What you need to do:
Find the string "script" and gather every line that holds it.

● ● ●

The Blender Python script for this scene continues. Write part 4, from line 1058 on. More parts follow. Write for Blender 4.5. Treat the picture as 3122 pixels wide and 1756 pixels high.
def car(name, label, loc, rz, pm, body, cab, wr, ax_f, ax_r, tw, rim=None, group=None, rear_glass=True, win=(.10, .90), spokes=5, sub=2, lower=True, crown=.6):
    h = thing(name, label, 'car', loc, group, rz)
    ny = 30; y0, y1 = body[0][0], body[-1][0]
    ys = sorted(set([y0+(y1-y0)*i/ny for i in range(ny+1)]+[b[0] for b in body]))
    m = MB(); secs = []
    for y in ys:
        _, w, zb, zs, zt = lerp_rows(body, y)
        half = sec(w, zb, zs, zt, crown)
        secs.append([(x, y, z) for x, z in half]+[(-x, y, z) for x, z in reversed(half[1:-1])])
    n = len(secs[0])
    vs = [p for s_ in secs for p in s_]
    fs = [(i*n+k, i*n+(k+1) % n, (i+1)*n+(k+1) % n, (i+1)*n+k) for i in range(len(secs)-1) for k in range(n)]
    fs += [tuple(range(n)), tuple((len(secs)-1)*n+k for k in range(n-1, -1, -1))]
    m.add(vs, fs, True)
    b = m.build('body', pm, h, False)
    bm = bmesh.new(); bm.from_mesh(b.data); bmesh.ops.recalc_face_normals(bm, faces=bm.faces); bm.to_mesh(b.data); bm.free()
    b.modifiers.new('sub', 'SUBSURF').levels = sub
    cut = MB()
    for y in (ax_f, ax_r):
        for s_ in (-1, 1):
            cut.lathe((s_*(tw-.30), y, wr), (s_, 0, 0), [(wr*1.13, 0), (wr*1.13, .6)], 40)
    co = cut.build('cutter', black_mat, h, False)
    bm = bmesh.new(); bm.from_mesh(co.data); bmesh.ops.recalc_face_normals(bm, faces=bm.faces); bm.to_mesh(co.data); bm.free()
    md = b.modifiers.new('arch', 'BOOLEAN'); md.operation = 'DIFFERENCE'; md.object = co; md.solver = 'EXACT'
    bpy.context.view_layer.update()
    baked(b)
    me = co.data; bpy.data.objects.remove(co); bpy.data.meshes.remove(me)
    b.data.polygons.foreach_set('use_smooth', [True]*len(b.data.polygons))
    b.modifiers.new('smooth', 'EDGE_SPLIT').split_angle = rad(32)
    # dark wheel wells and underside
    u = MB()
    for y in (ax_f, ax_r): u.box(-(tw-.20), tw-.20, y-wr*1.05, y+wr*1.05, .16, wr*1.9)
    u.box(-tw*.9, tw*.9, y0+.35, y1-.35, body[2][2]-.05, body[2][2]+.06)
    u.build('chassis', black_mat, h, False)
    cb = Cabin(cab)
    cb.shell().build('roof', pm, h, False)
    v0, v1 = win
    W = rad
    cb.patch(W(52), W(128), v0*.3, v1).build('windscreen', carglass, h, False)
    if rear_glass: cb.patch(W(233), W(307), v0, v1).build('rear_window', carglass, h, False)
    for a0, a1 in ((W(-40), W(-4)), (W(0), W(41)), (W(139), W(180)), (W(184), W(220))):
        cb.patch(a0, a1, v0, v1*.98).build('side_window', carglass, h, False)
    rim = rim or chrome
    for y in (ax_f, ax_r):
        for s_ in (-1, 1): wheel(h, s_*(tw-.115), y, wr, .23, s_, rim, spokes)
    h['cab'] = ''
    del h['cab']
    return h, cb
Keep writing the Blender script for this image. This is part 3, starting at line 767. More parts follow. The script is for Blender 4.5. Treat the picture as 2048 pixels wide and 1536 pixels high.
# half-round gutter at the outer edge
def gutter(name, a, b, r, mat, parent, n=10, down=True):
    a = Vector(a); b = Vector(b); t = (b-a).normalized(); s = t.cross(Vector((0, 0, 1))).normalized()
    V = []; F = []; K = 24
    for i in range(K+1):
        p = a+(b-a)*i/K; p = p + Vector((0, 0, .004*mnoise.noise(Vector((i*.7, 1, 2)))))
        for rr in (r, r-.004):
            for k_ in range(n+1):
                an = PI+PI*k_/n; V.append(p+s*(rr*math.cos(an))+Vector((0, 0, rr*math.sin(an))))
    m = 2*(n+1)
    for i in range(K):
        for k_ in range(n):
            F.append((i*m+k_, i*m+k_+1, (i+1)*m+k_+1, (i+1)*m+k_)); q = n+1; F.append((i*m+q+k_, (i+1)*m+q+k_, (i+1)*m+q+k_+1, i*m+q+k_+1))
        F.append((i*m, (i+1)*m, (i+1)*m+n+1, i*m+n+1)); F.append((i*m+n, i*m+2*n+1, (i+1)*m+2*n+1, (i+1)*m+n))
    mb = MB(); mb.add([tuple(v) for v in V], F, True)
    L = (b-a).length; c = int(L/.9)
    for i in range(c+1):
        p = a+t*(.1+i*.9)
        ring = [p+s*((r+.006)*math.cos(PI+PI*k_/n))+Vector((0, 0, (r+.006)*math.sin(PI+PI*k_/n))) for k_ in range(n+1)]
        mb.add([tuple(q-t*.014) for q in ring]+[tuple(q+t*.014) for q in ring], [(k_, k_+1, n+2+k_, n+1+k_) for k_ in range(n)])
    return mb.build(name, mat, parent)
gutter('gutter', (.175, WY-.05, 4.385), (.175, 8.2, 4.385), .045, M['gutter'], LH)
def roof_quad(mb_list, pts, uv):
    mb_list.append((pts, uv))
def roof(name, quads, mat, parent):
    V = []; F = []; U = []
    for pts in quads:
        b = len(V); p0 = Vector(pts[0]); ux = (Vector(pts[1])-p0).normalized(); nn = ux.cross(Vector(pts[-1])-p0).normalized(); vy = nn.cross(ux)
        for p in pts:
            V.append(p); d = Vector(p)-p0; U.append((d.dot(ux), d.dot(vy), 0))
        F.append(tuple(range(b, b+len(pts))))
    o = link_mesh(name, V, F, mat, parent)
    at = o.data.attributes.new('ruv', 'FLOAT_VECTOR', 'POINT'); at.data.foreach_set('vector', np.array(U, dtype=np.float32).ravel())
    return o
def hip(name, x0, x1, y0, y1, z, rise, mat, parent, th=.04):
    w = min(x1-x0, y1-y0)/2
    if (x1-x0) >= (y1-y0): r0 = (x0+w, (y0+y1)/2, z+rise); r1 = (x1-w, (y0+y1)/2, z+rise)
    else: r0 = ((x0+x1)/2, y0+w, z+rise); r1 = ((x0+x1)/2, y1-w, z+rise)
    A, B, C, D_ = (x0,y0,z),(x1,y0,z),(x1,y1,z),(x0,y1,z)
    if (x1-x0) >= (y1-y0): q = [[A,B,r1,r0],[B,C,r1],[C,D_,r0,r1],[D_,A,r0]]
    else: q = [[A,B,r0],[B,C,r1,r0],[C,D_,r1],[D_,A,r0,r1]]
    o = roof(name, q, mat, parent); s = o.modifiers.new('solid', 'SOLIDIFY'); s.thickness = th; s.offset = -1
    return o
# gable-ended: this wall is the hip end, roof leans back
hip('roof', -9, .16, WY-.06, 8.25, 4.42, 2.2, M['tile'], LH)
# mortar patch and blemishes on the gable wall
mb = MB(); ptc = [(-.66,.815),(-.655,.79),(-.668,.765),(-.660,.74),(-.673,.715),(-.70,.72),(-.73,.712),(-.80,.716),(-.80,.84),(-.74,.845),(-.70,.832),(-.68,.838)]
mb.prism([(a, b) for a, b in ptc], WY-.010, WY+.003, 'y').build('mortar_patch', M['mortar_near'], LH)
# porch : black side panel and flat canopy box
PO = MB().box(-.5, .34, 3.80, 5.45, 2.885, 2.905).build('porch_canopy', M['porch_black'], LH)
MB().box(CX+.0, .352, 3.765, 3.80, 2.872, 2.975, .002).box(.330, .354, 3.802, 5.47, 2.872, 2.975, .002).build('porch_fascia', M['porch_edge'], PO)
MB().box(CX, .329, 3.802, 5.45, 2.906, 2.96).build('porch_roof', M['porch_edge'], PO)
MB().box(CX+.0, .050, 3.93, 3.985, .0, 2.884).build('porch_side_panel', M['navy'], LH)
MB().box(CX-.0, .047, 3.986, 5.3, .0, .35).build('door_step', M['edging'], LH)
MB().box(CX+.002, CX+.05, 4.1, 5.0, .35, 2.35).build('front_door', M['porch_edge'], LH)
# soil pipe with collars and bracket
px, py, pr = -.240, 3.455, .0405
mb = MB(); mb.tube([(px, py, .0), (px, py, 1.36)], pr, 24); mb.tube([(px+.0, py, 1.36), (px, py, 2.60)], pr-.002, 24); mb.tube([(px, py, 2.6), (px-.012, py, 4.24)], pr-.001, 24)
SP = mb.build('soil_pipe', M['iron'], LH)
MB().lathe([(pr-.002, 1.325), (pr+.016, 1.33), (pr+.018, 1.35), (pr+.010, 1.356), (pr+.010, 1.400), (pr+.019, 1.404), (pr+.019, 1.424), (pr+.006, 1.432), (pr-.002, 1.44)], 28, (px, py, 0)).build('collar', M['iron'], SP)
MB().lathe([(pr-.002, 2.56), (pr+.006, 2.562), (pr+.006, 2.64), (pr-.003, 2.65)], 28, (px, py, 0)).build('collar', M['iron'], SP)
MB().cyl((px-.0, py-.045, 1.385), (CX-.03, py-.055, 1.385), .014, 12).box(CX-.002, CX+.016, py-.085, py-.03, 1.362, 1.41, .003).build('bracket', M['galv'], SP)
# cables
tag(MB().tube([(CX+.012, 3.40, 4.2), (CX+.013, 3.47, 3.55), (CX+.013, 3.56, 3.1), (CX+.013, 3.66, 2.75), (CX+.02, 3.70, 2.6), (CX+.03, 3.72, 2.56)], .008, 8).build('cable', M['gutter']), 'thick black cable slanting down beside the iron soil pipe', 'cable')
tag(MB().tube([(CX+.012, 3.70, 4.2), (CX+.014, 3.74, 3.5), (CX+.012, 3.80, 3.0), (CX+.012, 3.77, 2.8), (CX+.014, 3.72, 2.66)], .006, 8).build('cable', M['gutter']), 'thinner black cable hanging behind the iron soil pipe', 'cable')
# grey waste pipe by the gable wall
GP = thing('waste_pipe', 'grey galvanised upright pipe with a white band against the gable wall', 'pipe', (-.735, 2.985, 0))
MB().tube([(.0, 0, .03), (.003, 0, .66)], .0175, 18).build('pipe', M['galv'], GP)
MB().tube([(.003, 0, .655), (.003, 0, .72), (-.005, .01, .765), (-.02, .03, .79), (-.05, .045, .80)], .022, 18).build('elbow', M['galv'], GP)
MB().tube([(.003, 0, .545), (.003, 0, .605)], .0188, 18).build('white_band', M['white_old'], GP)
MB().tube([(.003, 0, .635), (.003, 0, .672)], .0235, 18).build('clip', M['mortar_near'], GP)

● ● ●

The completed task:
The Blender Python script for this scene continues. Write part 4, from line 1058 on. More parts follow. Write for Blender 4.5. Treat the picture as 3122 pixels wide and 1756 pixels high.
Keep writing the Blender script for this image. This is part 3, starting at line 767. More parts follow. The script is for Blender 4.5. Treat the picture as 2048 pixels wide and 1536 pixels high.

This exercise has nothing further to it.